Certains ont cru que la philosophie russe gagnerait l’Occident, soudainement ou graduellement. Il existe, en faveur de cette opinion, certaines considérations qui, à première vue, semblent d’une grande valeur. Il est certain que la philosophie communiste convient à l’industrialisme plus que la philosophie capitaliste, car l’industrialisme accroît inévitablement l’importance des organisations aux dépens des individus et que la propriété privée de la terre et des ressources naturelles caractérisent plus naturellement un régime agricole qu’un régime industriel. La propriété privée de la terre a une double origine : la première, aristocratique, basée partout sur le droit de l’épée, et la seconde, démocratique, basée sur le droit du paysan à posséder la terre qu’il cultive lui-même. Ces deux droits deviennent illogiques et absurdes dans une communauté industrielle. Les droits régaliens sur les mines et la propriété privée urbaine montrent clairement l’absurdité de la forme aristocratique de la propriété des terres, puisqu’on ne peut pas prétendre que les revenus qu’en tire le propriétaire aient une utilité sociale quelconque. Mais le droit du paysan à la terre qu’il cultive peut donner lieu à des absurdités analogues. Un fermier Boer qui découvre de l’or dans sa ferme acquiert des richesses qui ne sont justifiées par aucun service qu’il rend à la communauté. La même chose s’applique à un paysan qui possède une ferme dans une terre qui passe à une ville. Non seulement la propriété privée, mais encore la propriété nationale peut impliquer des absurdités. Il serait ridicule de prétendre que l’Égypte et le Panama devraient contrôler les canaux qui se trouvent sur leurs territoires ; et l’idée que des pays peu développés ont un droit irrévocable de contrôler des choses comme le pétrole qui peut se trouver sur leurs territoires ne peut faire que du mal. Les arguments théoriques en faveur du contrôle international des matières premières sont irrésistibles et ce n’est que la tradition agricole qui nous fait tolérer le fait qu’on permet à de riches voleurs de grand chemin de prélever un péage sur le monde pour le droit de se servir de minéraux indispensables.
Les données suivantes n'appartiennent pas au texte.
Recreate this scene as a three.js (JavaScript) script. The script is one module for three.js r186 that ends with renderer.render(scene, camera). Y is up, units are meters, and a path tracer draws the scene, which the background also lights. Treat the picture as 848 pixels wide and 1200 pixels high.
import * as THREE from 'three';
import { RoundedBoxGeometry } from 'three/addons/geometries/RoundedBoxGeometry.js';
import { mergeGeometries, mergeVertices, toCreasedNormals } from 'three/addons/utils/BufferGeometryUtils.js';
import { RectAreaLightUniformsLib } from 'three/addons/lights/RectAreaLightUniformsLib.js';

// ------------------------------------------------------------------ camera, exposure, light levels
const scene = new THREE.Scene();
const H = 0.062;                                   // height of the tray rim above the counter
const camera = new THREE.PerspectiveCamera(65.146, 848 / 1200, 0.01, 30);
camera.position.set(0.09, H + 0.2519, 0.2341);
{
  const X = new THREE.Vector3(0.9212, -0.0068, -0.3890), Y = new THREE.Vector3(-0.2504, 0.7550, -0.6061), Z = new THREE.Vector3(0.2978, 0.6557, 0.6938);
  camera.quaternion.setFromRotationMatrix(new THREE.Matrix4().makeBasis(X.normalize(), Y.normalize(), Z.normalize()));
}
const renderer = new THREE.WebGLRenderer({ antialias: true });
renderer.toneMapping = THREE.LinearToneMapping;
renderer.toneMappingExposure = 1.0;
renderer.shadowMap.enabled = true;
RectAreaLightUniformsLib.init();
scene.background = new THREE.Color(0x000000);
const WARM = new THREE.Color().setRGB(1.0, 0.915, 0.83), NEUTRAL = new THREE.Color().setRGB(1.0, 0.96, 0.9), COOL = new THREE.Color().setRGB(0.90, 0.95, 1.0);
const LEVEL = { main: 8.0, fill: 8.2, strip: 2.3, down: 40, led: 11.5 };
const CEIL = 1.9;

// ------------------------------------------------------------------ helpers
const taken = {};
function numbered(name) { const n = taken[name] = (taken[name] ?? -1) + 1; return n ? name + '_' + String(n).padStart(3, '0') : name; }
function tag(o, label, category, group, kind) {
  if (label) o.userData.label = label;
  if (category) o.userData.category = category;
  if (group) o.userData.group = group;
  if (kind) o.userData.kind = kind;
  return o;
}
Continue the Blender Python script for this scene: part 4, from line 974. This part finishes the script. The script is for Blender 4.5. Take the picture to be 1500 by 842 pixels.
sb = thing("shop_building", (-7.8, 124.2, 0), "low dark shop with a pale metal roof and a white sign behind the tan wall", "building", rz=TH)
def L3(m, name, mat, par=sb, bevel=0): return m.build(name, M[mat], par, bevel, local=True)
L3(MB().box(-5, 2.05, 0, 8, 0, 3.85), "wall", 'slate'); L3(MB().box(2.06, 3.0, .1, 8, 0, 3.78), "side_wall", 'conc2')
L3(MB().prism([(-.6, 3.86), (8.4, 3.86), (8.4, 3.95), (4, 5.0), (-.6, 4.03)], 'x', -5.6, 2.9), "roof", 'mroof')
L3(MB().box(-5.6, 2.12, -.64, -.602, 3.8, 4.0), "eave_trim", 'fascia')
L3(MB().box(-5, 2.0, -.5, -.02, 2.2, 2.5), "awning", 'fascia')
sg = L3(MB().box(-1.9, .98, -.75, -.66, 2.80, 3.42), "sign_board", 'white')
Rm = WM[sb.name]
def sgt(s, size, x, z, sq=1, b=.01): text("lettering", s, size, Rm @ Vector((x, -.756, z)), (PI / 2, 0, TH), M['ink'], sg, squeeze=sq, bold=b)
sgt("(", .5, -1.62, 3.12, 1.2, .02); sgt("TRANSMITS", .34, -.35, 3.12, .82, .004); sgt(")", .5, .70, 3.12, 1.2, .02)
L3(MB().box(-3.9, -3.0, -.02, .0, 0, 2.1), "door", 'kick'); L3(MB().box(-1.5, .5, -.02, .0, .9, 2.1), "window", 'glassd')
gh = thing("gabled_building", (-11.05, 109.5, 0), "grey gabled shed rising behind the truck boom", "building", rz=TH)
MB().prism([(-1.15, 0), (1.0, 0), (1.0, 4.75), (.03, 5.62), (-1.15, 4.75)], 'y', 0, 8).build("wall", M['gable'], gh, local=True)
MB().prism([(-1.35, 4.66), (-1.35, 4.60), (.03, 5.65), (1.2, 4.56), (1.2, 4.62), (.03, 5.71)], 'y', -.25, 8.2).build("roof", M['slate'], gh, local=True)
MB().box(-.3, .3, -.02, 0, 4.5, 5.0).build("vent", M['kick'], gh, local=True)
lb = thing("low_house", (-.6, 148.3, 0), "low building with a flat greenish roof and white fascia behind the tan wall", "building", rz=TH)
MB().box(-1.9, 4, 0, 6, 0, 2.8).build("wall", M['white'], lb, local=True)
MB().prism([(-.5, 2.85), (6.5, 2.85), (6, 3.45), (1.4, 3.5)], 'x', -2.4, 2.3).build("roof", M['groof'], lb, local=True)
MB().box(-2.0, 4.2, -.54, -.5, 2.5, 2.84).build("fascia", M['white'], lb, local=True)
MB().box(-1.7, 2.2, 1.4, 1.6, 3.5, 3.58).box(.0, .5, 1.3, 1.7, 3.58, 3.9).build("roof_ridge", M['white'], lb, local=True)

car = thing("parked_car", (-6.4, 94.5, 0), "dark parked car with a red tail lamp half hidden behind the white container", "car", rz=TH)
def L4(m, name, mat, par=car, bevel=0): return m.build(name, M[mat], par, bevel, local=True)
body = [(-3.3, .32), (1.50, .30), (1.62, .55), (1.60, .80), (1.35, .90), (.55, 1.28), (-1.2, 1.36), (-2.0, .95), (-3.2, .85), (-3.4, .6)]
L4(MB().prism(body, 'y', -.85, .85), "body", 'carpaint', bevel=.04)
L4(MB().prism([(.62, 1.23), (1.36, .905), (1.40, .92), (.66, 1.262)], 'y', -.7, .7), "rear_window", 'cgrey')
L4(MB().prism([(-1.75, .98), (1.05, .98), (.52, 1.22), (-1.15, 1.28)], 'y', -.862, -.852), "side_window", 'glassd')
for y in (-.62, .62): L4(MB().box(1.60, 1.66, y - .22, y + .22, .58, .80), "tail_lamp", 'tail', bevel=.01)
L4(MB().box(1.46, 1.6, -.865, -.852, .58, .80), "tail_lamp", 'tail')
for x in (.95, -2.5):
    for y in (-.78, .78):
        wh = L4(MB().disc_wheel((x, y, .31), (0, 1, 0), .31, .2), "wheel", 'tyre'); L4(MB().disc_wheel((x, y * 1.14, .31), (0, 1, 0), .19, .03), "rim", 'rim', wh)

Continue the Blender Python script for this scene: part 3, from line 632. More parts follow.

Les communautés industrielles ont une unité intérieure beaucoup plus étroite que les communautés agricoles, et des pouvoirs légaux qu’on peut accorder aux individus dans celles-ci peuvent devenir extrêmement dangereux dans celles-là. De plus, le recours évident à l’envie (encore connue sous le nom de sens de la justice) travaille pour les socialistes. Mais malgré ces considérations, je ne pense pas que les idées socialistes puissent devenir communes en Amérique durant les cent prochaines années et sans une Amérique favorable aux idées socialistes, aucune nation à l’intérieur de son orbite économique ne pourra pratiquer même un socialisme modéré, comme on l’a vu lors de l’abolition de la propriété étatique des chemins de fer, en Allemagne, sous le plan Dawes.
Mes raisons de dire que l’Amérique ne deviendra pas socialiste sont basées sur la croyance que la prospérité américaine continuera. Tant que l’ouvrier américain sera plus riche que l’ouvrier dans un pays socialiste, la propagande capitaliste aura la possibilité de repousser les arguments en faveur d’une transformation économique. À cet égard, les organisations de production massive que j’ai mentionnées plus haut sont d’une importance capitale. Des journaux syndiqués, un enseignement supérieur subsidié par des millionnaires, une éducation primaire contrôlée par les Églises qui à leur tour profitent des donations de millionnaires, un commerce de livres bien organisé qui peut décider par des annonces quels seront les livres qui se vendront beaucoup, et qui peut les produire à bien meilleur marché que des livres à circulation limitée ; la radio ; mais, plus que toute autre chose, le cinéma dont les productions extrêmement coûteuses rapportent des bénéfices en étant exportées dans tout l’Occident, – tout cela contribue à l’uniformité, au contrôle centralisé des idées et des informations et à la propagation exclusive de religions et de philosophies approuvées par les tenants du pouvoir.